Not sure what to do, I tried speaking with her and did not get the warmest response. I am scared to report her to the dean since she is also the head of the dept. I am an A/B student about to fail this course.

any advice?

Thanks.

I'll start with saying this, there are three sides to every story: yours, hers, and the truth.

I am an instructor and on a daily basis I overhear students complain about stuff like this. Unfortunately, I know that with many instructors they lack the organization skill to remember to make test corrections and I certainly know that some instructors go great lengths to trick students on test questions.

On the flip side of the coin, I hear students complain all day about things that are really their fault because they lack the critical thinking skills and/or test taking skills to see through the distractors.

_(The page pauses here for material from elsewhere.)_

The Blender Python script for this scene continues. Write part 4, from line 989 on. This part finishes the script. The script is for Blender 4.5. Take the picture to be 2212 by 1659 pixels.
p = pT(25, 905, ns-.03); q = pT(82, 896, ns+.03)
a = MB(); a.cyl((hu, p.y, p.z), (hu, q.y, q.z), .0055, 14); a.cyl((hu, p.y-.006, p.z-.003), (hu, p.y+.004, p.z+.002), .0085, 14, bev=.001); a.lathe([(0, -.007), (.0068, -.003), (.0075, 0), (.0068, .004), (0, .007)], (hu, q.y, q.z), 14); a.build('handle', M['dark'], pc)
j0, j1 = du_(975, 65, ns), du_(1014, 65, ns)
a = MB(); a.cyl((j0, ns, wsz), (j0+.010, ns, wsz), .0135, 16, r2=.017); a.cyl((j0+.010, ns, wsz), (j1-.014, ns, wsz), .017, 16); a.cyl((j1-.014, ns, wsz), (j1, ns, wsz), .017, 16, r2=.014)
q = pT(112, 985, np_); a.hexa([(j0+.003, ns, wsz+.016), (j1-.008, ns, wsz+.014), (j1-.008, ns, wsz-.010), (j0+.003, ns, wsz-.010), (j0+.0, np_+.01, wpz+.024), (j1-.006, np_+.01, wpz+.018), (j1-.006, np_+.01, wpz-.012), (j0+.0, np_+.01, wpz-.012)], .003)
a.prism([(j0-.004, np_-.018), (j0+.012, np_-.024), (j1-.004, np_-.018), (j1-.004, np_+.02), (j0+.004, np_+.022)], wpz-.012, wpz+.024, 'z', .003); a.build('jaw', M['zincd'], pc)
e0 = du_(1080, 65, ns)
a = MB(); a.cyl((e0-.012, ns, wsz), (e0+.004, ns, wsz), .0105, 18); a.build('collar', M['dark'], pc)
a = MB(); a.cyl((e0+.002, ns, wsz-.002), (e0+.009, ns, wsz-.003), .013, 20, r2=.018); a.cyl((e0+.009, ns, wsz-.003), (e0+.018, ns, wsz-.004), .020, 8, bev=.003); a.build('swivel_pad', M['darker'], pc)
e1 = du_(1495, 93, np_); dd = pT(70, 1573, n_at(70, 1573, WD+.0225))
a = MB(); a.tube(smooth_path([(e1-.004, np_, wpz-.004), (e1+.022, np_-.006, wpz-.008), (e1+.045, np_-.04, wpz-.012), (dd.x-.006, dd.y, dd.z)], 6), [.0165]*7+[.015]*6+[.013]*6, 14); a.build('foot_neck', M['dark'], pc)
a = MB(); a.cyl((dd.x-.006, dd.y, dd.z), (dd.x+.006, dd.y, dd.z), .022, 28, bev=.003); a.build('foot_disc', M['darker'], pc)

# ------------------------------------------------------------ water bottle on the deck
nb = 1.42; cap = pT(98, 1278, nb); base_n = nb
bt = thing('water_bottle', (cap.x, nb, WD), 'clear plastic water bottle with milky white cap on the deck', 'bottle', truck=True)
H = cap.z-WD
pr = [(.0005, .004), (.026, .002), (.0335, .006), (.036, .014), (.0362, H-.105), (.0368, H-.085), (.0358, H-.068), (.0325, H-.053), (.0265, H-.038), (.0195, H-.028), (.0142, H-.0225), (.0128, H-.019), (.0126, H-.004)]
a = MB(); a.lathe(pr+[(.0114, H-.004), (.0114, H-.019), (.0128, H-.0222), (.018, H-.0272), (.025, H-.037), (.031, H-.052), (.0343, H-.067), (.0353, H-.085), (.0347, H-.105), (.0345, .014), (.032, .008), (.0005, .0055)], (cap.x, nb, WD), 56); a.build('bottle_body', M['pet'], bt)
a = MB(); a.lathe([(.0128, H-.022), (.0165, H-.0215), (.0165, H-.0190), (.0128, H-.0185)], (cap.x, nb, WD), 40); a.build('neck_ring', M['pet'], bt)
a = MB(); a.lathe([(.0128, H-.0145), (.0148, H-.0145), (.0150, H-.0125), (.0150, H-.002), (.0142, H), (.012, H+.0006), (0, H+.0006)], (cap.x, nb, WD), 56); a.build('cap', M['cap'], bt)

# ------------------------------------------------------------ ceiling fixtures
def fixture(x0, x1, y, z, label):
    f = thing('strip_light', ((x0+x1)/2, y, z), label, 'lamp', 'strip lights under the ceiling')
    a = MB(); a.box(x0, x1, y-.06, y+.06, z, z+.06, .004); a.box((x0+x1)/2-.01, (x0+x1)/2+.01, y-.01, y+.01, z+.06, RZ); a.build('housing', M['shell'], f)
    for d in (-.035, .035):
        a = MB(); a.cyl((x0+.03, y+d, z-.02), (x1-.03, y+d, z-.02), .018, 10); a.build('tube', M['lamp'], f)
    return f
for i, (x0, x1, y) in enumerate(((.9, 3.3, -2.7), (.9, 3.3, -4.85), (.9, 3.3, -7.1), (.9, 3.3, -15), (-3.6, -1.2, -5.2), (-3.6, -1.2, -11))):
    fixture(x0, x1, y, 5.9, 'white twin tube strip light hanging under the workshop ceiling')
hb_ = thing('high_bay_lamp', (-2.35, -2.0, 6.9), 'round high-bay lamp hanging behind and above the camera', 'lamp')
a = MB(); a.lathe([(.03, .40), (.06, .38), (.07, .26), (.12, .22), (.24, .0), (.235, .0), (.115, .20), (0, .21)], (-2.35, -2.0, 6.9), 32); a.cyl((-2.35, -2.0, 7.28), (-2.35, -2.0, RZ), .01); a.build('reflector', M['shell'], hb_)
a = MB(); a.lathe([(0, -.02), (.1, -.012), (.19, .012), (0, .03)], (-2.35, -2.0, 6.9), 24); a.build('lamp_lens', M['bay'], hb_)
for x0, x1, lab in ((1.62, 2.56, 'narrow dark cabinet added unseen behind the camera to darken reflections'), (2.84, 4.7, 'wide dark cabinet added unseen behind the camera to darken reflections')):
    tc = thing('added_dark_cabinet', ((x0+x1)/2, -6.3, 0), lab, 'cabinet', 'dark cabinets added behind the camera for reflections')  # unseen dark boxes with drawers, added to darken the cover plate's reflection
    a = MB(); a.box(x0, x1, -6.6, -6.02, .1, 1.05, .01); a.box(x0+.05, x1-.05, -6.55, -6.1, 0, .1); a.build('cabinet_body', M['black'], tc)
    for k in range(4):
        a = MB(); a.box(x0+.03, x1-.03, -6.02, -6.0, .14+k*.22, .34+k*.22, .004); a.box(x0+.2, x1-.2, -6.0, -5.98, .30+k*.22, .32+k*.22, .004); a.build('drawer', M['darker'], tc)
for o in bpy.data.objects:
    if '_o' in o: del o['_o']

If what you say is true, if you go to the dean you need to bring proof of what you say. If she hasn't made test corrections that will impact your grade and you have notified her of this (more than once), bring your emails or messages to prove you have done your part. They will have no other option other than to award you the points you deserve. Without seeing your powerpoints and the test question I cant validate the questions.

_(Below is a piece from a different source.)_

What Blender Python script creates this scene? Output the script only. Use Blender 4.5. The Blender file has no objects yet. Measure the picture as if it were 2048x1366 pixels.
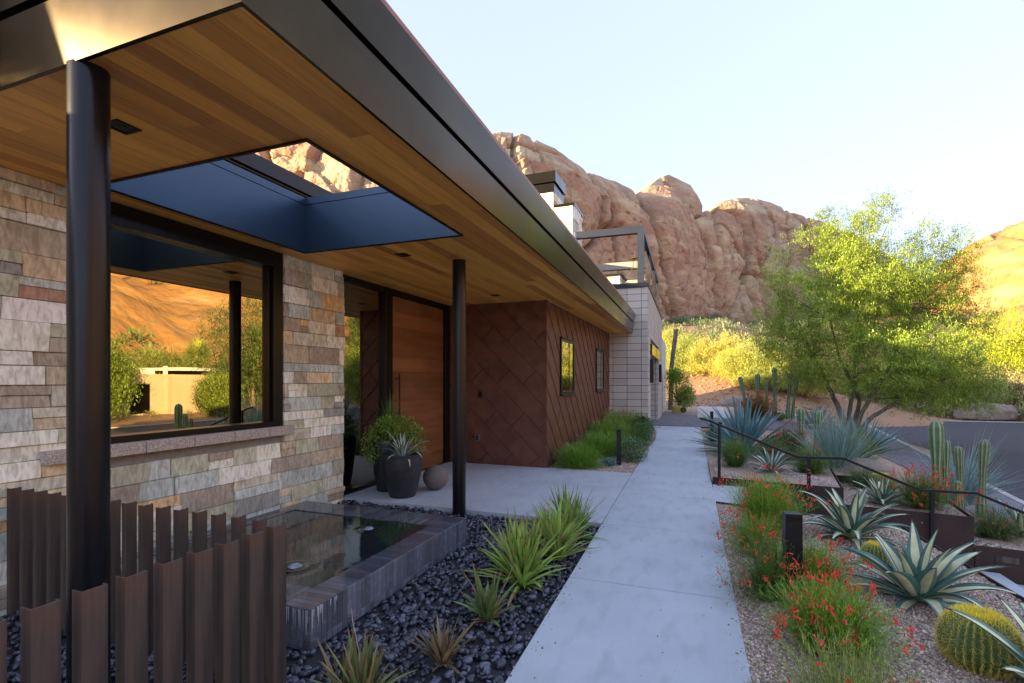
import bpy, math, random
import numpy as np
from mathutils import Vector, Matrix
R=math.radians; PI=math.pi
rng=np.random.default_rng(7); random.seed(7)
S=bpy.context.scene; COL=S.collection
# ---------------------------------------------------------------- camera maths (used only to measure)
H=1.5; FF=1003.; HY=762.; TH=math.atan(376/1003.); sn,cs=math.sin(TH),math.cos(TH)
def at(px,py,t):
    r=(px-1024)/FF
    return np.array([(r*cs-sn)*t,(r*sn+cs)*t,H-(py-HY)/FF*t])
# ---------------------------------------------------------------- materials
def mat(name,c1,c2=None,scale=4.,detail=8.,rough=.6,rough2=None,metal=0.,bump=0.,bscale=None,bdist=.01,attr=False,
        stretch=(1,1,1),lo=.35,hi=.65,ior=1.5,trans=0.,coat=0.,distort=0.,extra=None):
    m=bpy.data.materials.new(name); m.use_nodes=True
    nt=m.node_tree; N=nt.nodes; L=nt.links; b=N['Principled BSDF']; out=N['Material Output']
    b.inputs['Roughness'].default_value=rough; b.inputs['Metallic'].default_value=metal
    b.inputs['IOR'].default_value=ior; b.inputs['Coat Weight'].default_value=coat
    tc=N.new('ShaderNodeTexCoord'); mp=N.new('ShaderNodeMapping'); mp.inputs['Scale'].default_value=stretch
    L.new(tc.outputs['Object'],mp.inputs['Vector'])
    n=N.new('ShaderNodeTexNoise'); n.inputs['Scale'].default_value=scale; n.inputs['Detail'].default_value=detail
    n.inputs['Distortion'].default_value=distort
    L.new(mp.outputs['Vector'],n.inputs['Vector'])
    rp=N.new('ShaderNodeMapRange'); rp.inputs['From Min'].default_value=lo; rp.inputs['From Max'].default_value=hi
    L.new(n.outputs['Fac'],rp.inputs['Value'])
    col=None
    if attr:
        a=N.new('ShaderNodeAttribute'); a.attribute_name='Col'
        mx=N.new('ShaderNodeMix'); mx.data_type='RGBA'; mx.blend_type='MULTIPLY'; mx.inputs[0].default_value=1.
        mm=N.new('ShaderNodeMix'); mm.data_type='RGBA'
        mm.inputs[6].default_value=(*c1,1); mm.inputs[7].default_value=(*(c2 or c1),1)
        L.new(rp.outputs[0],mm.inputs[0]); L.new(a.outputs['Color'],mx.inputs[6]); L.new(mm.outputs[2],mx.inputs[7]); col=mx.outputs[2]
    elif c2 is not None:
        mm=N.new('ShaderNodeMix'); mm.data_type='RGBA'
        mm.inputs[6].default_value=(*c1,1); mm.inputs[7].default_value=(*c2,1)
        L.new(rp.outputs[0],mm.inputs[0]); col=mm.outputs[2]
    if extra: col=extra(m,N,L,col,mp,n,rp)
    if col is not None: L.new(col,b.inputs['Base Color'])
    else: b.inputs['Base Color'].default_value=(*c1,1)
    if rough2 is not None:
        rr=N.new('ShaderNodeMapRange'); rr.inputs['From Min'].default_value=.3; rr.inputs['From Max'].default_value=.7
        rr.inputs['To Min'].default_value=rough; rr.inputs['To Max'].default_value=rough2
        L.new(n.outputs['Fac'],rr.inputs['Value']); L.new(rr.outputs[0],b.inputs['Roughness'])
    if bump>0:
        n2=N.new('ShaderNodeTexNoise'); n2.inputs['Scale'].default_value=bscale or scale*4; n2.inputs['Detail'].default_value=6
        L.new(mp.outputs['Vector'],n2.inputs['Vector'])
        bp=N.new('ShaderNodeBump'); bp.inputs['Strength'].default_value=bump; bp.inputs['Distance'].default_value=bdist
        L.new(n2.outputs['Fac'],bp.inputs['Height']); L.new(bp.outputs['Normal'],b.inputs['Normal'])
    if trans>0:
        t=N.new('ShaderNodeBsdfTranslucent'); ms=N.new('ShaderNodeMixShader'); ms.inputs[0].default_value=trans
        if col is not None: L.new(col,t.inputs['Color'])
        else: t.inputs['Color'].default_value=(*c1,1)
        L.new(b.outputs[0],ms.inputs[1]); L.new(t.outputs[0],ms.inputs[2]); L.new(ms.outputs[0],out.inputs['Surface'])
    return m
def glassmat(name,tint,refl,rough=0.0):
    m=bpy.data.materials.new(name); m.use_nodes=True; N=m.node_tree.nodes; L=m.node_tree.links
    b=N['Principled BSDF']; b.inputs['Base Color'].default_value=(*tint,1); b.inputs['Roughness'].default_value=.02
    g=N.new('ShaderNodeBsdfGlossy'); g.inputs['Color'].default_value=(*refl,1); g.inputs['Roughness'].default_value=rough
    fr=N.new('ShaderNodeFresnel'); fr.inputs['IOR'].default_value=1.5
    ad=N.new('ShaderNodeMath'); ad.operation='MULTIPLY_ADD'; ad.inputs[1].default_value=.45; ad.inputs[2].default_value=.55; ad.use_clamp=True
    L.new(fr.outputs[0],ad.inputs[0])
    ms=N.new('ShaderNodeMixShader'); L.new(ad.outputs[0],ms.inputs[0]); L.new(b.outputs[0],ms.inputs[1]); L.new(g.outputs[0],ms.inputs[2])
    L.new(ms.outputs[0],N['Material Output'].inputs['Surface']); return m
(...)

The school I teach at has high standards for both students and instructors. It is a red flag when even 25% of a class is failing and our dean tracks this as the semester progresses and councils the instructors. Statistically, there will always be a higher number of failing students in nursing programs than with most others but if an instructor has too much pride to see that his/her test failed 70% of the class, then it wouldn't be a bad idea for her superior to know that this is happening. Just because an instructor has a MSN or DNP doesn't mean they can adequately design test questions that reflect their lesson content.

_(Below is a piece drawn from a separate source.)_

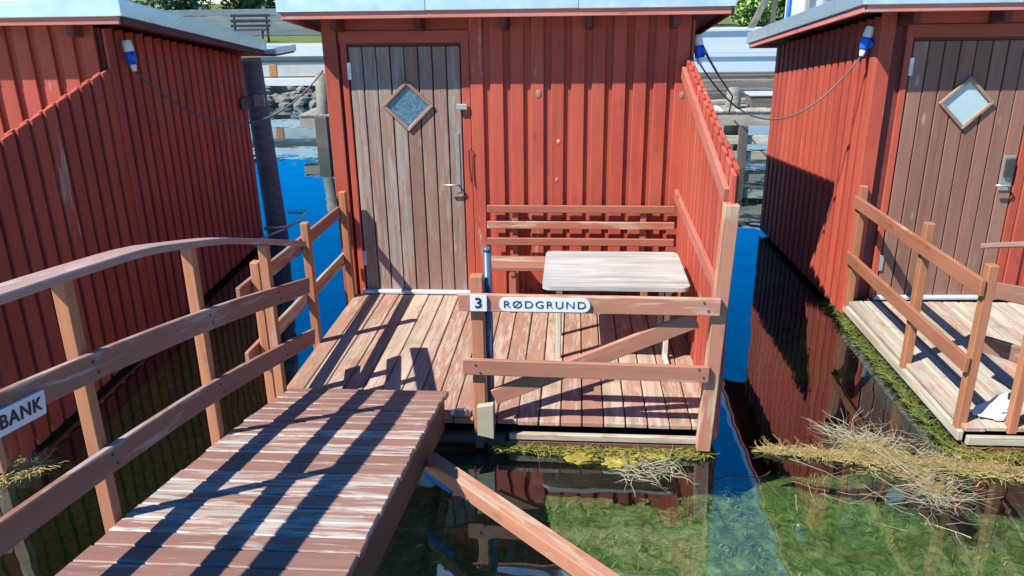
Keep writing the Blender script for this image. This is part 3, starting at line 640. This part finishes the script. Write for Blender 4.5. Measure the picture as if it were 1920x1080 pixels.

I would certainly complain if I thought the grading was unfair (I am a teacher of 5 years), given the points from the other commenter.

When I was an education major, I had to take an entire class on designing tests. It's not easy to write a good exam that actually reflects the percentage of time the instructor has spent on a given concept.

Specializes in GENERAL.

This student's complaint hierarchy reminds me of the old joke where in this case the student goes to the head of the department to complain and finds her teacher wearing the dept head hat.

After a vain attempt at coming to an accord and the student objects to the inequity of the answer the student then asks for an audience with the dean in which case the dept head takes off her dept hat and puts on the dean hat and says "speaking."

The instructor poster is correct. At his school if 25% of the class fails there's an inquiry.

But in your case OP you are talking about 70% of the class failing. That defeats the "Bell Curve."

If this is indeed the case, all people of good will would have to agree that there's somthing very rotten in Denmark.

I think that 70% of the class should occupy 100% of the dean's office and politely raise hell.